Entries taken from a collection:
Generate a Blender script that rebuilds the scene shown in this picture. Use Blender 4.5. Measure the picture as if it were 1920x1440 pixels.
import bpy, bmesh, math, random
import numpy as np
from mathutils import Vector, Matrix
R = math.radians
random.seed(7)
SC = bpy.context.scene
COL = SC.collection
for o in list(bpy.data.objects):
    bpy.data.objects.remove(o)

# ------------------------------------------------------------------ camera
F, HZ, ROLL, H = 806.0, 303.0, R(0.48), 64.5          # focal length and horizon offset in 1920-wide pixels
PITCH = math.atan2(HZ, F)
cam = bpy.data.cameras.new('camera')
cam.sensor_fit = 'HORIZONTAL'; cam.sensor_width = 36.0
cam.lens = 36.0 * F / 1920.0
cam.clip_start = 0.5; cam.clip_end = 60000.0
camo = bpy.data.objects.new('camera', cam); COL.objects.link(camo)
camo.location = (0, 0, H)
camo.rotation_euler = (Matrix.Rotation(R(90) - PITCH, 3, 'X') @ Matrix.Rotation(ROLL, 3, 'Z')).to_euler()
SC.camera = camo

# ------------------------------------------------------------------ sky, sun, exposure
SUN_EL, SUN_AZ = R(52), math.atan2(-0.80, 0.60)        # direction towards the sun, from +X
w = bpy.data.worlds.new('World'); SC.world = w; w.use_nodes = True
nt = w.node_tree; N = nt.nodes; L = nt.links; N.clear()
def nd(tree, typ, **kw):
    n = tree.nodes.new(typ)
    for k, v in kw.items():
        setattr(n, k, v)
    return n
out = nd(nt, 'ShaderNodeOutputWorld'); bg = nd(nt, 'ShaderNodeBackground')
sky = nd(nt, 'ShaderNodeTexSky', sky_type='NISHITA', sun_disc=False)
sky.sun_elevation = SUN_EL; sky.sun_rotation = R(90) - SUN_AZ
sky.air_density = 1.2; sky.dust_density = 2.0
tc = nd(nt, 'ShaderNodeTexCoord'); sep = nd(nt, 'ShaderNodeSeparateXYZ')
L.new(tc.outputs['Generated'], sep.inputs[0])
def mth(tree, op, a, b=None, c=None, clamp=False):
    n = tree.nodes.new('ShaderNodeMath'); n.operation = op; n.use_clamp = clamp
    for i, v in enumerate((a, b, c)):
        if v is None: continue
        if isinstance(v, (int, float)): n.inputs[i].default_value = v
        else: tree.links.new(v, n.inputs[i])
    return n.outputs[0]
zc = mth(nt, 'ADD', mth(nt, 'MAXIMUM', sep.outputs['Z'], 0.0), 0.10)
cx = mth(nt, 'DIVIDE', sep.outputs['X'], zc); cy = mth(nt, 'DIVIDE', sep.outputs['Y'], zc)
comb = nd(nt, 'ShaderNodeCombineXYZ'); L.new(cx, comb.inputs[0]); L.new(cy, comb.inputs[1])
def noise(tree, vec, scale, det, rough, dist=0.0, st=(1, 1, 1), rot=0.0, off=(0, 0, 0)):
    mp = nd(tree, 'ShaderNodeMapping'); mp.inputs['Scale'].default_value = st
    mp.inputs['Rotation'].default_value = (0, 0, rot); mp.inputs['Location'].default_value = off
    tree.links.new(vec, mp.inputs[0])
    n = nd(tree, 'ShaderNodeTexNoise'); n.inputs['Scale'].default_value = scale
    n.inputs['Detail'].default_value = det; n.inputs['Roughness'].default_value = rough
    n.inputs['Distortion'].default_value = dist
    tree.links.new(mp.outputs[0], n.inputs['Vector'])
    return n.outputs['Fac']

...

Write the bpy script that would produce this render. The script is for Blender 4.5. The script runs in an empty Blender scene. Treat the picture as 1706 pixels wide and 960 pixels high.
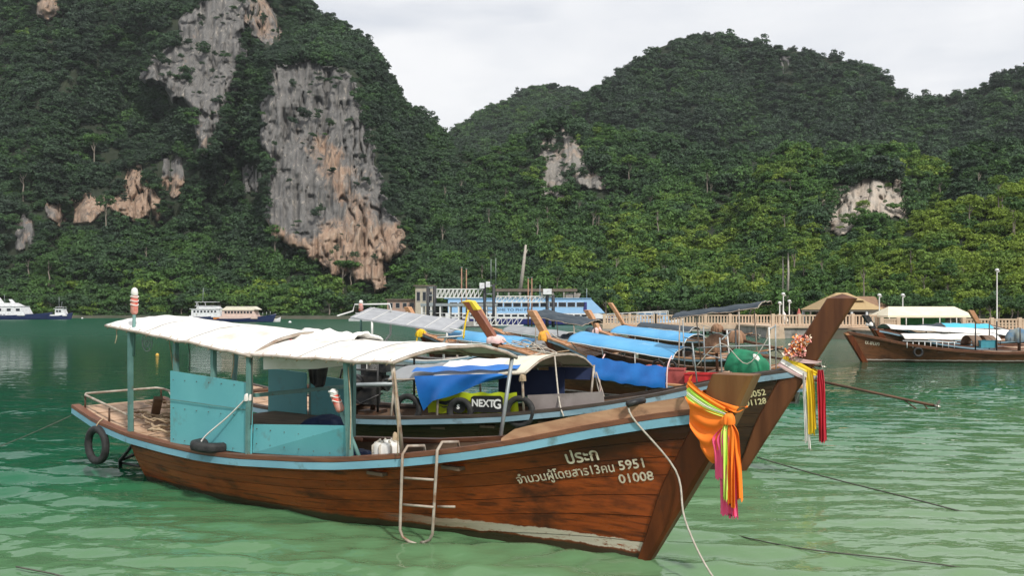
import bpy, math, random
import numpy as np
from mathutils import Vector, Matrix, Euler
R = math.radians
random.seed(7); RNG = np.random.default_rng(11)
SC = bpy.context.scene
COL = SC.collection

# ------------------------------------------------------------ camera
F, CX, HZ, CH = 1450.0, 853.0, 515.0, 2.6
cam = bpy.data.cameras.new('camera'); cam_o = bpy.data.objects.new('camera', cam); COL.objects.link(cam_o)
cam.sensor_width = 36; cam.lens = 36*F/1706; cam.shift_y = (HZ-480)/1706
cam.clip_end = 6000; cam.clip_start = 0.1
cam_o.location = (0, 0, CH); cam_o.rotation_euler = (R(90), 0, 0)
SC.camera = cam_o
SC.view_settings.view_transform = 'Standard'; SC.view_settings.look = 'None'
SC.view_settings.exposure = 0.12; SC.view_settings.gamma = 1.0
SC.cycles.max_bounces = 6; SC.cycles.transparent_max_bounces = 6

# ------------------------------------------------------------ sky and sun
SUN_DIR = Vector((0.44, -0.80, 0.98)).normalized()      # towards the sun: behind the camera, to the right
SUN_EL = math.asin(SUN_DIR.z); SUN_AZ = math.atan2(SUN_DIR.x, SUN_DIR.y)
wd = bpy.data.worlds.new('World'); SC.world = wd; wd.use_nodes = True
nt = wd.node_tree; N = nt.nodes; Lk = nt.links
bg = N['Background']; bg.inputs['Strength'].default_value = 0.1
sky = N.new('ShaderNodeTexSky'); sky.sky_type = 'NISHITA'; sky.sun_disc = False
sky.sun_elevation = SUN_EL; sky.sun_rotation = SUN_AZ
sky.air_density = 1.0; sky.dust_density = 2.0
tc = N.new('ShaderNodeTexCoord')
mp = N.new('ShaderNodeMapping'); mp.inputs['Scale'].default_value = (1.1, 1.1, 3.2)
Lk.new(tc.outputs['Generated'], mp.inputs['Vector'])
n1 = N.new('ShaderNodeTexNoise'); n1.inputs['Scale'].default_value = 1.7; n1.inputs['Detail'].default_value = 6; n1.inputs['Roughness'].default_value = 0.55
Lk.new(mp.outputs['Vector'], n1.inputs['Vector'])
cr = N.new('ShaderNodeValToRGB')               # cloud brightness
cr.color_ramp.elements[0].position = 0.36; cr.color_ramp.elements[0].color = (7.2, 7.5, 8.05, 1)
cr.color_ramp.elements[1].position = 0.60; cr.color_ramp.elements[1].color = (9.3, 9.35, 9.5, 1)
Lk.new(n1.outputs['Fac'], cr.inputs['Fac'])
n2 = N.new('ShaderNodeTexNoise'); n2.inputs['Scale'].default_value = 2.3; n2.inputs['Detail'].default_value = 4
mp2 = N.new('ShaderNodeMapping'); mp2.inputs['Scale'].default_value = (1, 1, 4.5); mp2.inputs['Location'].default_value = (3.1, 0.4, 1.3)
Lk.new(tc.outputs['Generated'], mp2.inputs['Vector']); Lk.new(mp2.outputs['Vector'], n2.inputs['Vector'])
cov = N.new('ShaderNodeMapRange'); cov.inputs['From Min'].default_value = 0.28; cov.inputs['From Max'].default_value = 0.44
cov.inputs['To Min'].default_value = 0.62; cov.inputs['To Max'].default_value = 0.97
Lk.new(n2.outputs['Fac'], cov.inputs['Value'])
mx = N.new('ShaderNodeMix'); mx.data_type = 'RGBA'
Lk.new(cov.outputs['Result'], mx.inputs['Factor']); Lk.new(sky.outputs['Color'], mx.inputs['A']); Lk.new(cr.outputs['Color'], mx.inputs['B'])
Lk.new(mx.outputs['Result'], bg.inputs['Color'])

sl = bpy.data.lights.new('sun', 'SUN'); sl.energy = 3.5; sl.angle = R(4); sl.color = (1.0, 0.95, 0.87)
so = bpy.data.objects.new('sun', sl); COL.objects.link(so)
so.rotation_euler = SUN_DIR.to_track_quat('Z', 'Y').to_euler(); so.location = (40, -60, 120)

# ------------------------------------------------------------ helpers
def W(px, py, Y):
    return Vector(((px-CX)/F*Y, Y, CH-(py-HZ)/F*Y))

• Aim
Gather all lines with the string "scene" from the data.

• Full solution
Generate a Blender script that rebuilds the scene shown in this picture. Use Blender 4.5. Measure the picture as if it were 1920x1440 pixels.
SC = bpy.context.scene
Write the bpy script that would produce this render. The script is for Blender 4.5. The script runs in an empty Blender scene. Treat the picture as 1706 pixels wide and 960 pixels high.
SC = bpy.context.scene